The Week in Review: IoT

Rambus closes purchase of Inphi memory interconnect business; IoT will be worth $3T in 2025; ARM adds more IoT security engineers in Israel.


Rambus finalized its acquisition of the memory interconnect business at Inphi. The closing price was $90 million in cash. The former Inphi business became part of the Memory and Interfaces Division at Rambus.

CyberX raised $9 million of private funding in a financing round led by Flint Capital. Glilot Capital Partners, Swarth Group, and GlenRock, all existing investors, were joined by a new investor, ff Venture Capital, and by angel investors. The Israeli startup offers the Industrial Finite State Machine technology for industrial IoT cybersecurity. “We are excited to have Flint Capital onboard and look forward to working together as we continue expanding our operations worldwide and in particular in North America,” CyberX CEO Omer Schneider said in a statement.

Market Research
Machina Research forecasts Internet of Things connections will increase from 6 billion last year to 27 billion in 2025, representing a compound annual growth rate of 16%. It predicts worldwide IoT revenue will be $3 trillion in 2025, compared with $750 billion in 2015. Of that revenue total, $1.3 trillion will be derived from end-users, according to the market research firm, with the remainder coming from upstream and downstream sources, including application development, data monetization, hosting, and systems integration.
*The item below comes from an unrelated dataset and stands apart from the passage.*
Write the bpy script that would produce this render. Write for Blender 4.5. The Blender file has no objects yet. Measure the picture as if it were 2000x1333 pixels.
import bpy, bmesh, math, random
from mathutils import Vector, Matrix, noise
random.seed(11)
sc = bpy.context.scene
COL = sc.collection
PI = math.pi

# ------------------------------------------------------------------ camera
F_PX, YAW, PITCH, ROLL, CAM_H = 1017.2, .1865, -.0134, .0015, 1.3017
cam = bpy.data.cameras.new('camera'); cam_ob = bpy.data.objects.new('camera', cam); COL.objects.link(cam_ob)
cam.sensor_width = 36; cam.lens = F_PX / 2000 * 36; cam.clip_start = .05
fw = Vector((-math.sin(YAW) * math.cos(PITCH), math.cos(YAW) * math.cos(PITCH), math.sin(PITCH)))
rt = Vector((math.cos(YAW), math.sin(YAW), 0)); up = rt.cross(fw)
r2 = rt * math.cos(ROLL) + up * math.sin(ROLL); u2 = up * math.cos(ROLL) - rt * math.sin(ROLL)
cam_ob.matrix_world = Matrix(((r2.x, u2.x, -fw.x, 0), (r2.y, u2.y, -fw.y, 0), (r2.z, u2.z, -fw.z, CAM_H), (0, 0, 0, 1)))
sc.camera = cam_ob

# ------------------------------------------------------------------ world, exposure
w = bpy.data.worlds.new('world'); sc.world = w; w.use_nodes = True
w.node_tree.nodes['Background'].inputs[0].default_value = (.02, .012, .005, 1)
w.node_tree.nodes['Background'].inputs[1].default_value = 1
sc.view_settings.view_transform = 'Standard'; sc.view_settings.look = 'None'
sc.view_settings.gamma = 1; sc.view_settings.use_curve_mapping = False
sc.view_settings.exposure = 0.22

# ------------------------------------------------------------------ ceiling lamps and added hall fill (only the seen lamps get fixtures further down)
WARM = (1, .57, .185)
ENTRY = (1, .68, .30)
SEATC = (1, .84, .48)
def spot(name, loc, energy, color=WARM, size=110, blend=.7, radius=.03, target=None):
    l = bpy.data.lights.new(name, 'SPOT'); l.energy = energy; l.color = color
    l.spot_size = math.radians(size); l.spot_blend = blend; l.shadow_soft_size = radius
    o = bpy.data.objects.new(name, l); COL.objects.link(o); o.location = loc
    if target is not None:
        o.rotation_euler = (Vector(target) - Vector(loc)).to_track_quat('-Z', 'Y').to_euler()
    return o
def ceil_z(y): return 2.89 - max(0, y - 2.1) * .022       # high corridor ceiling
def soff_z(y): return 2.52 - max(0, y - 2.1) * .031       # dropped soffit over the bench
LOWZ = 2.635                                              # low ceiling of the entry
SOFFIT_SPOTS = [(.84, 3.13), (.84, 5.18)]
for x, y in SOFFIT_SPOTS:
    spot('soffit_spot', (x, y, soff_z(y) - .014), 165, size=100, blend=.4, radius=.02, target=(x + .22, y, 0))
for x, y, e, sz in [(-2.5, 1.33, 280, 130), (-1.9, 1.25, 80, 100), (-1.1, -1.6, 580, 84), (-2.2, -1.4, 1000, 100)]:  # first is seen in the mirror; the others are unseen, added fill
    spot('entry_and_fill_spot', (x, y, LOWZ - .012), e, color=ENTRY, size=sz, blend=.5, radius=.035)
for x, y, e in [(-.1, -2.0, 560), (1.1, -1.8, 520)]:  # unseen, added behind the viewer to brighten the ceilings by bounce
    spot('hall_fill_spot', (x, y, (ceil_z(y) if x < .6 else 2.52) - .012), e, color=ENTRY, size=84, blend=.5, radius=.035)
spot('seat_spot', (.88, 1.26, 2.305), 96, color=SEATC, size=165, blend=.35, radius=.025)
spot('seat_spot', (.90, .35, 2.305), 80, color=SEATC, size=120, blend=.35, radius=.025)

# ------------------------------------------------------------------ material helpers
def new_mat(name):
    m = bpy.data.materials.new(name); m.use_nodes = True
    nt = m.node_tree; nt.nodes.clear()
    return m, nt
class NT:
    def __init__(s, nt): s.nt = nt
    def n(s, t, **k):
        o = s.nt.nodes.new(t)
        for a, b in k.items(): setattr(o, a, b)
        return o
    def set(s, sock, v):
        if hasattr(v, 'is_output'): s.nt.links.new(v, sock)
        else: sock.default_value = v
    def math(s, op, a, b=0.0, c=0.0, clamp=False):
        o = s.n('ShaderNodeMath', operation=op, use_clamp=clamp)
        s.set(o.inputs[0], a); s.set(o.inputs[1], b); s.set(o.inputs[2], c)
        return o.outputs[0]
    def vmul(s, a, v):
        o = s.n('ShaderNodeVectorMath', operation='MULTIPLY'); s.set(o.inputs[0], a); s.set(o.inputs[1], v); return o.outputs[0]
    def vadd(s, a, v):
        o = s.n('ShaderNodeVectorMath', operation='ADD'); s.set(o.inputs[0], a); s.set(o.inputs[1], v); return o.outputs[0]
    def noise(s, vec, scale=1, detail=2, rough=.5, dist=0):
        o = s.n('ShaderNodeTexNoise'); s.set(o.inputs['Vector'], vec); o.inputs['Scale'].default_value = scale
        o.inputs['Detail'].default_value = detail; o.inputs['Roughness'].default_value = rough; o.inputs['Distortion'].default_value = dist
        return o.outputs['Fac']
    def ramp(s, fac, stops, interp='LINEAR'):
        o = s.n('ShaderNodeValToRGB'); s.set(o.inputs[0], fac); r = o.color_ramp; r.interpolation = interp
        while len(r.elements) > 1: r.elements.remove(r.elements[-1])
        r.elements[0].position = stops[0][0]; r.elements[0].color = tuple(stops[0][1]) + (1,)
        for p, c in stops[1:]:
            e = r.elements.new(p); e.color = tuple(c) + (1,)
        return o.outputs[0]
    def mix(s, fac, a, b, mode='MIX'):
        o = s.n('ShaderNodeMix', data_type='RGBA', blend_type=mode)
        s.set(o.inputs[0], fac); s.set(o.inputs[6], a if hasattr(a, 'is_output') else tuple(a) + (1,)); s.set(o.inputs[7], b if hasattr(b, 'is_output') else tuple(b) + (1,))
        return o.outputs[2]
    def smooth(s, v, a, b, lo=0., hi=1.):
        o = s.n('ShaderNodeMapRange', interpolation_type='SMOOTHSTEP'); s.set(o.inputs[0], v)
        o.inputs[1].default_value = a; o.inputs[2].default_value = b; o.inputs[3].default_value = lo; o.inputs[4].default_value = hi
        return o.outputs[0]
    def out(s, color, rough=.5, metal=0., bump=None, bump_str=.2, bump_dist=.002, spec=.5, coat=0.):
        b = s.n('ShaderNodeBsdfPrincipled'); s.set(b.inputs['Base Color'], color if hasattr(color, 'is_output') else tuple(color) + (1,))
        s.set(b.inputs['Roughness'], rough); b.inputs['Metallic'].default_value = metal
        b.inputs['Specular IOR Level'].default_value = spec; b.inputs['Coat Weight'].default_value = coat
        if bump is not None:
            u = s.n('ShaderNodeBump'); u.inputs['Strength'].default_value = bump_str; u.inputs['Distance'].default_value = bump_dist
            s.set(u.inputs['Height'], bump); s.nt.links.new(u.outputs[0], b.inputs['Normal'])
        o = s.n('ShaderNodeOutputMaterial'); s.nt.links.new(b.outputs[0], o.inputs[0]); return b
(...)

How ya gonna keep ‘em down on the farm? With IoT technology. Lux Research has a new report, The Internet of Agricultural Things, which says ag IoT startups are being funded by investors, farmers can benefit from irrigation management data for better crop yields, and some farm IoT services may be too expensive at the moment. “Technologies have emerged to combat many of the difficulties inherent to deploying IoT on farms including durable hardware, effective connectivity infrastructure, and powerful information management and analysis platforms,” Sara Olson of Lux Research said in a statement. She added, “Solutions that focus on increasing crop yields and target multiple pieces of agricultural value chains have broader appeal.”

ARM says that one year after it acquired Sansa Security and took on the Israeli firm’s 90 engineers, it has hired about 40 more engineers to work at the Kfar Netter design center. “The technologies we are developing in Israel will have a significant influence on advanced system-on-chip IP for IoT and mobile computing,” Mike Muller, ARM’s chief technology officer, said in a statement. “By almost doubling the size of our Kfar Netter design center in just over a year we have shown our commitment to building our highly successful team in Israel. Their work in areas such as IoT security is helping to form a solid foundation for a smarter and better connected world where data – as our most important new natural resource – is secured by design.”

NIWeek, NI co-founder Jeff Kodosky gave a brief history of LabVIEW, which he said was inspired by the 1984 introduction of the Apple Macintosh computer. The platform was later adapted to run on the IBM Personal Computer and on PC clone machines. The LabVIEW FPGA Module, introduced in 1997, “democratized FPGAs,” Kodosky said. “No one asked for it. It’s history still in the making.” The module has helped popularize the use of field-programmable gate arrays over the past two decades, he said.